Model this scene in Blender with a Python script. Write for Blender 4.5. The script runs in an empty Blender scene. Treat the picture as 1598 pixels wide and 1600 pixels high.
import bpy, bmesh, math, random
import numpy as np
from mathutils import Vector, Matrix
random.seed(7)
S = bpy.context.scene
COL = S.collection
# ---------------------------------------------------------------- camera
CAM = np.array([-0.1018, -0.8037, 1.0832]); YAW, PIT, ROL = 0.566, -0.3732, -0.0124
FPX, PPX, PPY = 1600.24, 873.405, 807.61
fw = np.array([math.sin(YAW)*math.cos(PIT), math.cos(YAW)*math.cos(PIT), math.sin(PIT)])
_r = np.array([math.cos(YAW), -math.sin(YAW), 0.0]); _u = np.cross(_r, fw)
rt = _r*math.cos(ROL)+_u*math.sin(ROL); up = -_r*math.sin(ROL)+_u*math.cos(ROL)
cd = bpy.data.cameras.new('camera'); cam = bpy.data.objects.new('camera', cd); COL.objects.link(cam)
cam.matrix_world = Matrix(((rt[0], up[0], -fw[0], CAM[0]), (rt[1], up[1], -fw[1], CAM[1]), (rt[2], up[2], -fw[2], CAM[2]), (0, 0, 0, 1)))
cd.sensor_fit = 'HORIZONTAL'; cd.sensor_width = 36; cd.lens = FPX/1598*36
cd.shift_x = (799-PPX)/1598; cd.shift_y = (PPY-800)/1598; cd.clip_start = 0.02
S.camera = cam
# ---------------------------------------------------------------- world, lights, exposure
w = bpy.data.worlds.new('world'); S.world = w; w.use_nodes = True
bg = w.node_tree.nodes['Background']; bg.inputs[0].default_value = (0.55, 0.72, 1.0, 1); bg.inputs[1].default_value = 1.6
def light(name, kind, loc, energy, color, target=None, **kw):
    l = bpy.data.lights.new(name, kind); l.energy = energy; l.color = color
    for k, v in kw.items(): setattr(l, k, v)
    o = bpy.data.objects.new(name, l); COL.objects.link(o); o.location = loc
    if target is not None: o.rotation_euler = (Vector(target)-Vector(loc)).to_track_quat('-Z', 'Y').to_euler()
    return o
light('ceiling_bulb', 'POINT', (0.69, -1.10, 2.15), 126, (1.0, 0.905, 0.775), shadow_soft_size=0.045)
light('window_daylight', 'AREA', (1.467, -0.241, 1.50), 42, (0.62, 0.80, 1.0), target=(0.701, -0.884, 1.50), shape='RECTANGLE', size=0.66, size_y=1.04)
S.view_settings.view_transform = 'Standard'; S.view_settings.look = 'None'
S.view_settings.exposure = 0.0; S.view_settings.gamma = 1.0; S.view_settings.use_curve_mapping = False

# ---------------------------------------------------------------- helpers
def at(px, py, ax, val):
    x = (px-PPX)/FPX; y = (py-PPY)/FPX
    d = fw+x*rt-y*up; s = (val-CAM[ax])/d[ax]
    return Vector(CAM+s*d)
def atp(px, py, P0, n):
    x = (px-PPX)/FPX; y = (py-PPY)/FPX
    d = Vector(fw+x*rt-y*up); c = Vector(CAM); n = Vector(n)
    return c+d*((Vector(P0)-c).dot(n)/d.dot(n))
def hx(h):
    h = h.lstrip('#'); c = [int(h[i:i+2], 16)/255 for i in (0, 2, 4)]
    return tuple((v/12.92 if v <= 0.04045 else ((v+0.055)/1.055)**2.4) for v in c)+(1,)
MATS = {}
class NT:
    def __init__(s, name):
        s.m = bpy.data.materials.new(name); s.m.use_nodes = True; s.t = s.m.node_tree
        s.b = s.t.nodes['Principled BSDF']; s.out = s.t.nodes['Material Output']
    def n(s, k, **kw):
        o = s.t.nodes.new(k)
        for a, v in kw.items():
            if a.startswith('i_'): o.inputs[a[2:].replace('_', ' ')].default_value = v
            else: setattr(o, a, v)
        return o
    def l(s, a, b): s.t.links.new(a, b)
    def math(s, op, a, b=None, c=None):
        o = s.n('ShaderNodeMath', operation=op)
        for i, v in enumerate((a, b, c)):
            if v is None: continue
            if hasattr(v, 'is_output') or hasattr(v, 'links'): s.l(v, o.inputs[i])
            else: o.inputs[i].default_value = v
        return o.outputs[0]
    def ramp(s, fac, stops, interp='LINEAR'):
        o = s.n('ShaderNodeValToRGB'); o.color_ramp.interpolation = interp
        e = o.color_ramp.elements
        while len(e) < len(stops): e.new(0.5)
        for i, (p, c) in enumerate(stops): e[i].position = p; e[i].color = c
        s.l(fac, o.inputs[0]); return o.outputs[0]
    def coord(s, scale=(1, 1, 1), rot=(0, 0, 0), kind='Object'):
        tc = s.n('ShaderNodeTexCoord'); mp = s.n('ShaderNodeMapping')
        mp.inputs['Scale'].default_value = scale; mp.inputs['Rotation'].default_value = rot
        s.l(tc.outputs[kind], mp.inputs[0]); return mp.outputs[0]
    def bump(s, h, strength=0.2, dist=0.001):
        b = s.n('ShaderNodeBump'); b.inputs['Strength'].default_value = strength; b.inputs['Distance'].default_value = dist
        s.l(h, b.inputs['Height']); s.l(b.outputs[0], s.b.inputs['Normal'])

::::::

_BRIEF_:
Give back the whole listing, word for word.

_CORRECT ANSWER_:
Model this scene in Blender with a Python script. Write for Blender 4.5. The script runs in an empty Blender scene. Treat the picture as 1598 pixels wide and 1600 pixels high.
import bpy, bmesh, math, random
import numpy as np
from mathutils import Vector, Matrix
random.seed(7)
S = bpy.context.scene
COL = S.collection
# ---------------------------------------------------------------- camera
CAM = np.array([-0.1018, -0.8037, 1.0832]); YAW, PIT, ROL = 0.566, -0.3732, -0.0124
FPX, PPX, PPY = 1600.24, 873.405, 807.61
fw = np.array([math.sin(YAW)*math.cos(PIT), math.cos(YAW)*math.cos(PIT), math.sin(PIT)])
_r = np.array([math.cos(YAW), -math.sin(YAW), 0.0]); _u = np.cross(_r, fw)
rt = _r*math.cos(ROL)+_u*math.sin(ROL); up = -_r*math.sin(ROL)+_u*math.cos(ROL)
cd = bpy.data.cameras.new('camera'); cam = bpy.data.objects.new('camera', cd); COL.objects.link(cam)
cam.matrix_world = Matrix(((rt[0], up[0], -fw[0], CAM[0]), (rt[1], up[1], -fw[1], CAM[1]), (rt[2], up[2], -fw[2], CAM[2]), (0, 0, 0, 1)))
cd.sensor_fit = 'HORIZONTAL'; cd.sensor_width = 36; cd.lens = FPX/1598*36
cd.shift_x = (799-PPX)/1598; cd.shift_y = (PPY-800)/1598; cd.clip_start = 0.02
S.camera = cam
# ---------------------------------------------------------------- world, lights, exposure
w = bpy.data.worlds.new('world'); S.world = w; w.use_nodes = True
bg = w.node_tree.nodes['Background']; bg.inputs[0].default_value = (0.55, 0.72, 1.0, 1); bg.inputs[1].default_value = 1.6
def light(name, kind, loc, energy, color, target=None, **kw):
    l = bpy.data.lights.new(name, kind); l.energy = energy; l.color = color
    for k, v in kw.items(): setattr(l, k, v)
    o = bpy.data.objects.new(name, l); COL.objects.link(o); o.location = loc
    if target is not None: o.rotation_euler = (Vector(target)-Vector(loc)).to_track_quat('-Z', 'Y').to_euler()
    return o
light('ceiling_bulb', 'POINT', (0.69, -1.10, 2.15), 126, (1.0, 0.905, 0.775), shadow_soft_size=0.045)
light('window_daylight', 'AREA', (1.467, -0.241, 1.50), 42, (0.62, 0.80, 1.0), target=(0.701, -0.884, 1.50), shape='RECTANGLE', size=0.66, size_y=1.04)
S.view_settings.view_transform = 'Standard'; S.view_settings.look = 'None'
S.view_settings.exposure = 0.0; S.view_settings.gamma = 1.0; S.view_settings.use_curve_mapping = False

# ---------------------------------------------------------------- helpers
def at(px, py, ax, val):
    x = (px-PPX)/FPX; y = (py-PPY)/FPX
    d = fw+x*rt-y*up; s = (val-CAM[ax])/d[ax]
    return Vector(CAM+s*d)
def atp(px, py, P0, n):
    x = (px-PPX)/FPX; y = (py-PPY)/FPX
    d = Vector(fw+x*rt-y*up); c = Vector(CAM); n = Vector(n)
    return c+d*((Vector(P0)-c).dot(n)/d.dot(n))
def hx(h):
    h = h.lstrip('#'); c = [int(h[i:i+2], 16)/255 for i in (0, 2, 4)]
    return tuple((v/12.92 if v <= 0.04045 else ((v+0.055)/1.055)**2.4) for v in c)+(1,)
MATS = {}
class NT:
    def __init__(s, name):
        s.m = bpy.data.materials.new(name); s.m.use_nodes = True; s.t = s.m.node_tree
        s.b = s.t.nodes['Principled BSDF']; s.out = s.t.nodes['Material Output']
    def n(s, k, **kw):
        o = s.t.nodes.new(k)
        for a, v in kw.items():
            if a.startswith('i_'): o.inputs[a[2:].replace('_', ' ')].default_value = v
            else: setattr(o, a, v)
        return o
    def l(s, a, b): s.t.links.new(a, b)
    def math(s, op, a, b=None, c=None):
        o = s.n('ShaderNodeMath', operation=op)
        for i, v in enumerate((a, b, c)):
            if v is None: continue
            if hasattr(v, 'is_output') or hasattr(v, 'links'): s.l(v, o.inputs[i])
            else: o.inputs[i].default_value = v
        return o.outputs[0]
    def ramp(s, fac, stops, interp='LINEAR'):
        o = s.n('ShaderNodeValToRGB'); o.color_ramp.interpolation = interp
        e = o.color_ramp.elements
        while len(e) < len(stops): e.new(0.5)
        for i, (p, c) in enumerate(stops): e[i].position = p; e[i].color = c
        s.l(fac, o.inputs[0]); return o.outputs[0]
    def coord(s, scale=(1, 1, 1), rot=(0, 0, 0), kind='Object'):
        tc = s.n('ShaderNodeTexCoord'); mp = s.n('ShaderNodeMapping')
        mp.inputs['Scale'].default_value = scale; mp.inputs['Rotation'].default_value = rot
        s.l(tc.outputs[kind], mp.inputs[0]); return mp.outputs[0]
    def bump(s, h, strength=0.2, dist=0.001):
        b = s.n('ShaderNodeBump'); b.inputs['Strength'].default_value = strength; b.inputs['Distance'].default_value = dist
        s.l(h, b.inputs['Height']); s.l(b.outputs[0], s.b.inputs['Normal'])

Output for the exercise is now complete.